▶ [Work to complete]: Do not repeat pictures. Repeat exactly the lines of the listing below from its first line through the line with "scene.camera = cam".

▶ [Information supplied]:
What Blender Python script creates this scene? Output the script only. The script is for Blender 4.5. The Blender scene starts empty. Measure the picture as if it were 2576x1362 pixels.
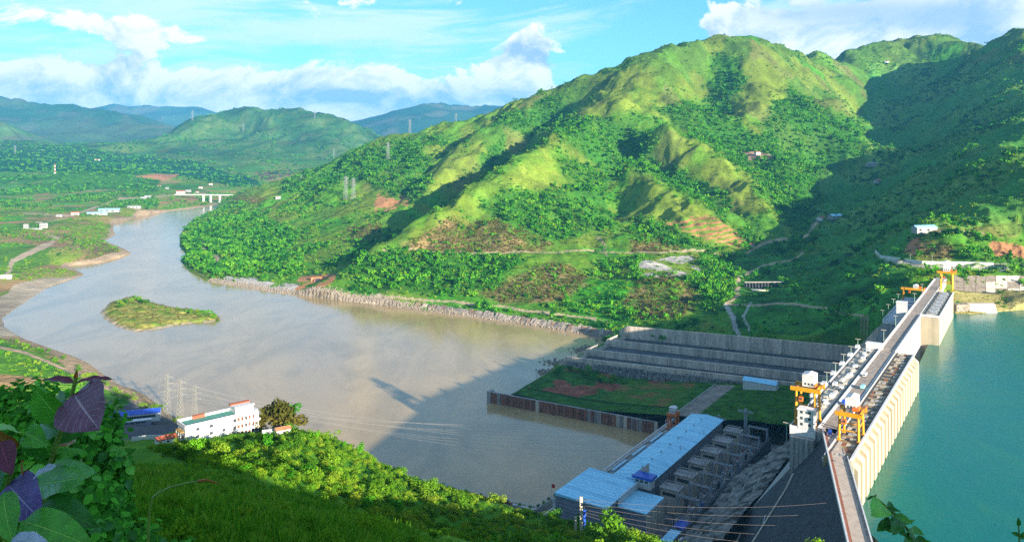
import bpy, math, random
import numpy as np
from mathutils import Vector, Matrix

random.seed(11)
RNG = np.random.default_rng(7)
scene = bpy.context.scene

# ------------------------------------------------------------------ camera
# The photograph is read at 2576 x 1362: focal length 2000 px, horizon on row 372.
F, CX, HY, CAMZ = 2000.0, 1288.0, 372.0, 393.0
cam_data = bpy.data.cameras.new('camera')
cam = bpy.data.objects.new('camera', cam_data)
scene.collection.objects.link(cam)
cam.location = (0, 0, CAMZ)
cam.rotation_euler = (math.radians(90), 0, 0)
cam_data.sensor_width = 36.0
cam_data.lens = 36.0 * F / 2576.0
cam_data.shift_y = -(681.0 - HY) / 2576.0
cam_data.clip_start = 0.05
cam_data.clip_end = 120000.0
scene.camera = cam

# ------------------------------------------------------------------ render look
scene.render.engine = 'CYCLES'
scene.view_settings.view_transform = 'Standard'
scene.view_settings.look = 'None'
scene.view_settings.exposure = 1.55
scene.view_settings.gamma = 1.0
try:
    scene.view_settings.use_curve_mapping = False
except Exception:
    pass
cy = scene.cycles
DENOISE = False
cy.max_bounces = 5; cy.diffuse_bounces = 2; cy.glossy_bounces = 2; cy.transmission_bounces = 2
cy.transparent_max_bounces = 8; cy.volume_bounces = 0
cy.caustics_reflective = False; cy.caustics_refractive = False
cy.sample_clamp_indirect = 4.0
try:
    cy.use_denoising = DENOISE
    cy.denoiser = 'OPENIMAGEDENOISE'
except Exception:
    pass

# ------------------------------------------------------------------ sun
SUN_EL = math.radians(13.5)
TO_SUN_H = Vector((0.586, -0.810)).normalized()
TO_SUN = Vector((TO_SUN_H.x * math.cos(SUN_EL), TO_SUN_H.y * math.cos(SUN_EL), math.sin(SUN_EL)))
sun_data = bpy.data.lights.new('sun', 'SUN')
sun_data.energy = 5.0
sun_data.angle = math.radians(0.5)
sun_data.color = (1.0, 0.92, 0.78)
sun = bpy.data.objects.new('sun', sun_data)
scene.collection.objects.link(sun)
sun.rotation_euler = (-TO_SUN).to_track_quat('-Z', 'Y').to_euler()
sun.location = (800, -800, 1500)

# ------------------------------------------------------------------ node helper
class S:
    """A node socket with arithmetic."""
    def __init__(s, nt, sock): s.nt, s.k = nt, sock
    def _m(s, op, *o, clamp=False):
        n = s.nt.nodes.new('ShaderNodeMath'); n.operation = op; n.use_clamp = clamp
        for i, v in enumerate((s,) + o):
            if isinstance(v, S): s.nt.links.new(v.k, n.inputs[i])
            else: n.inputs[i].default_value = float(v)
        return S(s.nt, n.outputs[0])
    def __add__(s, o): return s._m('ADD', o)
    __radd__ = __add__
    def __mul__(s, o): return s._m('MULTIPLY', o)
    __rmul__ = __mul__
    def __sub__(s, o): return s._m('SUBTRACT', o)
    def __rsub__(s, o): return (s * -1.0) + o
    def __truediv__(s, o): return s._m('DIVIDE', o)
    def pow(s, o): return s._m('POWER', o)
    def exp(s): return s._m('EXPONENT')
    def max(s, o): return s._m('MAXIMUM', o)
    def min(s, o): return s._m('MINIMUM', o)
    def clamp(s): return s._m('ADD', 0.0, clamp=True)
    def smooth(s, a, b):
        n = s.nt.nodes.new('ShaderNodeMapRange'); n.interpolation_type = 'SMOOTHSTEP'
        s.nt.links.new(s.k, n.inputs[0])
        n.inputs[1].default_value = a; n.inputs[2].default_value = b
        n.inputs[3].default_value = 0.0; n.inputs[4].default_value = 1.0
        return S(s.nt, n.outputs[0])

def n_comb(nt, x, y, z=0.0):
    n = nt.nodes.new('ShaderNodeCombineXYZ')
    for i, v in enumerate((x, y, z)):
        if isinstance(v, S): nt.links.new(v.k, n.inputs[i])
        else: n.inputs[i].default_value = float(v)
    return S(nt, n.outputs[0])

def n_noise(nt, vec, scale=1.0, detail=4.0, rough=0.55, dist=0.0):
    n = nt.nodes.new('ShaderNodeTexNoise')
    n.inputs['Scale'].default_value = scale; n.inputs['Detail'].default_value = detail
    n.inputs['Roughness'].default_value = rough; n.inputs['Distortion'].default_value = dist
    if vec is not None: nt.links.new(vec.k, n.inputs['Vector'])
    return S(nt, n.outputs[0])

def n_mix(nt, fac, a, b, mode='MIX'):
    n = nt.nodes.new('ShaderNodeMix'); n.data_type = 'RGBA'; n.blend_type = mode
    for sock, v in ((n.inputs[0], fac), (n.inputs[6], a), (n.inputs[7], b)):
        if isinstance(v, S): nt.links.new(v.k, sock)
        elif isinstance(v, (int, float)): sock.default_value = v
        else: sock.default_value = (*v[:3], 1.0)
    return S(nt, n.outputs[2])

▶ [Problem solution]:
What Blender Python script creates this scene? Output the script only. The script is for Blender 4.5. The Blender scene starts empty. Measure the picture as if it were 2576x1362 pixels.
import bpy, math, random
import numpy as np
from mathutils import Vector, Matrix

random.seed(11)
RNG = np.random.default_rng(7)
scene = bpy.context.scene

# ------------------------------------------------------------------ camera
# The photograph is read at 2576 x 1362: focal length 2000 px, horizon on row 372.
F, CX, HY, CAMZ = 2000.0, 1288.0, 372.0, 393.0
cam_data = bpy.data.cameras.new('camera')
cam = bpy.data.objects.new('camera', cam_data)
scene.collection.objects.link(cam)
cam.location = (0, 0, CAMZ)
cam.rotation_euler = (math.radians(90), 0, 0)
cam_data.sensor_width = 36.0
cam_data.lens = 36.0 * F / 2576.0
cam_data.shift_y = -(681.0 - HY) / 2576.0
cam_data.clip_start = 0.05
cam_data.clip_end = 120000.0
scene.camera = cam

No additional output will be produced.